* BEGIN *

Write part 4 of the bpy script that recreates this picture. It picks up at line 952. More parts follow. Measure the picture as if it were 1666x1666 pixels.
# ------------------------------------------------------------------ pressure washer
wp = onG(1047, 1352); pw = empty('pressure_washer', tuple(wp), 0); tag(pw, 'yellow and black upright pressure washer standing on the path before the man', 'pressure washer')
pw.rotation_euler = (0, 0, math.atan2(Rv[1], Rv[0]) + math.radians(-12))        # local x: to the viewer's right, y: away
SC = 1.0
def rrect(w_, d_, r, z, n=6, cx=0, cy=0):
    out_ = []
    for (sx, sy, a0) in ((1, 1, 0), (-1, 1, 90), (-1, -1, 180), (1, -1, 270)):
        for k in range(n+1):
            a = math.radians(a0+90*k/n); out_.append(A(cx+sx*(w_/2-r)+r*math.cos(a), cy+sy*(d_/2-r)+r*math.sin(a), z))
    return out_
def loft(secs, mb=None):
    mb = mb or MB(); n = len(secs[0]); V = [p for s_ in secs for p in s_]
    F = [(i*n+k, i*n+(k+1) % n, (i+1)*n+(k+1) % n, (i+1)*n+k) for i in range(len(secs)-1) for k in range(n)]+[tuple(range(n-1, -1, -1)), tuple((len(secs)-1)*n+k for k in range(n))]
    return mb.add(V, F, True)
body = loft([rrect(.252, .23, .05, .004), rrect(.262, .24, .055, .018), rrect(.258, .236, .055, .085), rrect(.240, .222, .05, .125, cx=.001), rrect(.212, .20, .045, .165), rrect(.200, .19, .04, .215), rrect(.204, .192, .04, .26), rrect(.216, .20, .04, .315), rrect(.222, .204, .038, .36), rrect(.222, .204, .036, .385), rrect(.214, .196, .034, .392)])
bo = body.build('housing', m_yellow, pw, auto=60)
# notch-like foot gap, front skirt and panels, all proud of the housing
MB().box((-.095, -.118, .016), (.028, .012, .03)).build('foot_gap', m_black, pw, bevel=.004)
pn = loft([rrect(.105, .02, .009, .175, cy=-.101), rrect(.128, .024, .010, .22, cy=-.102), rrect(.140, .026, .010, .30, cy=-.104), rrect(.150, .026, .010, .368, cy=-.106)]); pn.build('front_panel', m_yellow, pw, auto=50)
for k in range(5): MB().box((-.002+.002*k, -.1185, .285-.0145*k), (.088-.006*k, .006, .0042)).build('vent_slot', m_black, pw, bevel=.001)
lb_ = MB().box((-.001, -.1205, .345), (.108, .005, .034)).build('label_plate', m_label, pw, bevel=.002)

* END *

→ TASK: Return the whole listing exactly, with every line included.

→ WORKED ANSWER:
Write part 4 of the bpy script that recreates this picture. It picks up at line 952. More parts follow. Measure the picture as if it were 1666x1666 pixels.
# ------------------------------------------------------------------ pressure washer
wp = onG(1047, 1352); pw = empty('pressure_washer', tuple(wp), 0); tag(pw, 'yellow and black upright pressure washer standing on the path before the man', 'pressure washer')
pw.rotation_euler = (0, 0, math.atan2(Rv[1], Rv[0]) + math.radians(-12))        # local x: to the viewer's right, y: away
SC = 1.0
def rrect(w_, d_, r, z, n=6, cx=0, cy=0):
    out_ = []
    for (sx, sy, a0) in ((1, 1, 0), (-1, 1, 90), (-1, -1, 180), (1, -1, 270)):
        for k in range(n+1):
            a = math.radians(a0+90*k/n); out_.append(A(cx+sx*(w_/2-r)+r*math.cos(a), cy+sy*(d_/2-r)+r*math.sin(a), z))
    return out_
def loft(secs, mb=None):
    mb = mb or MB(); n = len(secs[0]); V = [p for s_ in secs for p in s_]
    F = [(i*n+k, i*n+(k+1) % n, (i+1)*n+(k+1) % n, (i+1)*n+k) for i in range(len(secs)-1) for k in range(n)]+[tuple(range(n-1, -1, -1)), tuple((len(secs)-1)*n+k for k in range(n))]
    return mb.add(V, F, True)
body = loft([rrect(.252, .23, .05, .004), rrect(.262, .24, .055, .018), rrect(.258, .236, .055, .085), rrect(.240, .222, .05, .125, cx=.001), rrect(.212, .20, .045, .165), rrect(.200, .19, .04, .215), rrect(.204, .192, .04, .26), rrect(.216, .20, .04, .315), rrect(.222, .204, .038, .36), rrect(.222, .204, .036, .385), rrect(.214, .196, .034, .392)])
bo = body.build('housing', m_yellow, pw, auto=60)
# notch-like foot gap, front skirt and panels, all proud of the housing
MB().box((-.095, -.118, .016), (.028, .012, .03)).build('foot_gap', m_black, pw, bevel=.004)
pn = loft([rrect(.105, .02, .009, .175, cy=-.101), rrect(.128, .024, .010, .22, cy=-.102), rrect(.140, .026, .010, .30, cy=-.104), rrect(.150, .026, .010, .368, cy=-.106)]); pn.build('front_panel', m_yellow, pw, auto=50)
for k in range(5): MB().box((-.002+.002*k, -.1185, .285-.0145*k), (.088-.006*k, .006, .0042)).build('vent_slot', m_black, pw, bevel=.001)
lb_ = MB().box((-.001, -.1205, .345), (.108, .005, .034)).build('label_plate', m_label, pw, bevel=.002)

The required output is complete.